I will forever be grateful for and shaped by the Catholic liberal arts identity of Saint Vincent College. And I could not be more proud to be a part of that identity, and to share that precious gift with the world in some capacity. I recently heard it said that we each have a “holy boldness and sacred madness” within us. Saint Vincent College disclosed that reality within me, prompting me to run bravely toward it, and to share my own boldness and madness with others in order to unveil and learn from that same holy boldness and sacred madness within them.
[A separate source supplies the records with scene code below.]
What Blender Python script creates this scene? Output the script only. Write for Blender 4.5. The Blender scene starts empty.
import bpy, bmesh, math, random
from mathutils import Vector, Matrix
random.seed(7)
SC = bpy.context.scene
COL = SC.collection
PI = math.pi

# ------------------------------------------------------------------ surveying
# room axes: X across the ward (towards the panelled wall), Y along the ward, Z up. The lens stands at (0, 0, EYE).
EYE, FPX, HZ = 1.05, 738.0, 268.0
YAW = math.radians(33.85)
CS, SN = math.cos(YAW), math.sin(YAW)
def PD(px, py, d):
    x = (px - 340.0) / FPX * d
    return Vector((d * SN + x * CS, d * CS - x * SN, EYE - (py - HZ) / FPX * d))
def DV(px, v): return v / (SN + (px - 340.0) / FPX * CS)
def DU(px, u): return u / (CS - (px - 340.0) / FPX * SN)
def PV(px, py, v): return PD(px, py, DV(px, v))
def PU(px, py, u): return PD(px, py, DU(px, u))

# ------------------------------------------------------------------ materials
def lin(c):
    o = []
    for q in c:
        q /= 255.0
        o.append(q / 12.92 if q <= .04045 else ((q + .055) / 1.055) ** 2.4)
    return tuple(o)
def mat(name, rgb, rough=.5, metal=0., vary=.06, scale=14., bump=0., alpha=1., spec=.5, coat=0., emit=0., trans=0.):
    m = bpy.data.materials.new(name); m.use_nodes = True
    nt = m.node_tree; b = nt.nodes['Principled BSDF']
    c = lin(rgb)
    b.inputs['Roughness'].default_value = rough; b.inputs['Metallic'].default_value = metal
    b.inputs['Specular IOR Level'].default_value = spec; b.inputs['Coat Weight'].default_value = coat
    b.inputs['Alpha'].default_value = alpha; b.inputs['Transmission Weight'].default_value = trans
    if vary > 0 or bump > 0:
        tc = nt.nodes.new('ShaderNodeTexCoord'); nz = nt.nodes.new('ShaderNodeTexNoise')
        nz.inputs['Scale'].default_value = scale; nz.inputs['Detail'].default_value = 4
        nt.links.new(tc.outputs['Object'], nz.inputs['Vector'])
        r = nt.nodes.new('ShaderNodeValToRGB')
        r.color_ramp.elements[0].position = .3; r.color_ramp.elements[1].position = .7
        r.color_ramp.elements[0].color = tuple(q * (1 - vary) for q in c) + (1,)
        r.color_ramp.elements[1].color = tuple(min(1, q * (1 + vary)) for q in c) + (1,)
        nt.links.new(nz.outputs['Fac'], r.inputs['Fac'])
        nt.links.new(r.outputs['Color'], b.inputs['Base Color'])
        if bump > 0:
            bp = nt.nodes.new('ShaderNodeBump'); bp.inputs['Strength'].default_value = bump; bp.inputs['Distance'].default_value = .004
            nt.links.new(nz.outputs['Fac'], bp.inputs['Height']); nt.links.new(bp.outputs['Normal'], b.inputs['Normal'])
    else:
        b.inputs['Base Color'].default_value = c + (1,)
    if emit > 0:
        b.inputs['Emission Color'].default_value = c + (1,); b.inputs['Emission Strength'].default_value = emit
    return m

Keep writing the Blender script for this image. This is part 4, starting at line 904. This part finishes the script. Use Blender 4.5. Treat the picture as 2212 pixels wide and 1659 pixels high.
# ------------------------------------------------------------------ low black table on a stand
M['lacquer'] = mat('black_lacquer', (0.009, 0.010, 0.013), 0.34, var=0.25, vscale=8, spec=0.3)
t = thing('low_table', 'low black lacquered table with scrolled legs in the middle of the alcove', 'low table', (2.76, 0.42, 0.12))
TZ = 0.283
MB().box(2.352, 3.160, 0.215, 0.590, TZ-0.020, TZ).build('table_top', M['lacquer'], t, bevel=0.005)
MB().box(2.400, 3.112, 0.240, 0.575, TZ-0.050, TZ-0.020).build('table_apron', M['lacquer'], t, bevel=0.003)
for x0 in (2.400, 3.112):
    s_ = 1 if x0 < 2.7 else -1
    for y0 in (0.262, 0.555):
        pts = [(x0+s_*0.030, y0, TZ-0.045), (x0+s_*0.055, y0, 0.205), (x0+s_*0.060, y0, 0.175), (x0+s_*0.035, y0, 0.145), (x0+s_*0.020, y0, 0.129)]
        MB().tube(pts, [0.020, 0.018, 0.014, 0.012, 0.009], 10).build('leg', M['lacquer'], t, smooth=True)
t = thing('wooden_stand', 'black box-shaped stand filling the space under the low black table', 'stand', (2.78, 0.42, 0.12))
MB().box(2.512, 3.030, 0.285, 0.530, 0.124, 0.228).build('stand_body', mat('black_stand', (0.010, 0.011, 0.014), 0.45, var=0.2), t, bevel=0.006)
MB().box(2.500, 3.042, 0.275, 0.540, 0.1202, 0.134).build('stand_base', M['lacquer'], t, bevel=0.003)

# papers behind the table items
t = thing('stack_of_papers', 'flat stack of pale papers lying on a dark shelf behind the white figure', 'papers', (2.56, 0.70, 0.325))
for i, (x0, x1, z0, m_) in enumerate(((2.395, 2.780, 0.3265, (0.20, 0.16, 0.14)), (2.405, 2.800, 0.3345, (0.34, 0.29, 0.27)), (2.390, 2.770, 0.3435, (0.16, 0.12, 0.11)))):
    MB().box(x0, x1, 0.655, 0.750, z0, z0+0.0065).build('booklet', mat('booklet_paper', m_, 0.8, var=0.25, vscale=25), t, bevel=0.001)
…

Olivia Sharkey joined the Jesuit Volunteer Corps to teach theology and work as a service program coordinator at Christ the King Cristo Rey High School in Newark. She has made numerous service learning trips to locations around the world including Taiwan, China, Nicaragua, and Guatemala. She is the founder of The Banana Project, a campus endeavor that seeks to establish a nutritional program at Francisco Coll Elementary School in Guatemala, where Saint Vincent students and faculty have served during the annual mission to Guatemala. She graduated from Saint Vincent College in 2013, where she majored in theology major and minored in Spanish.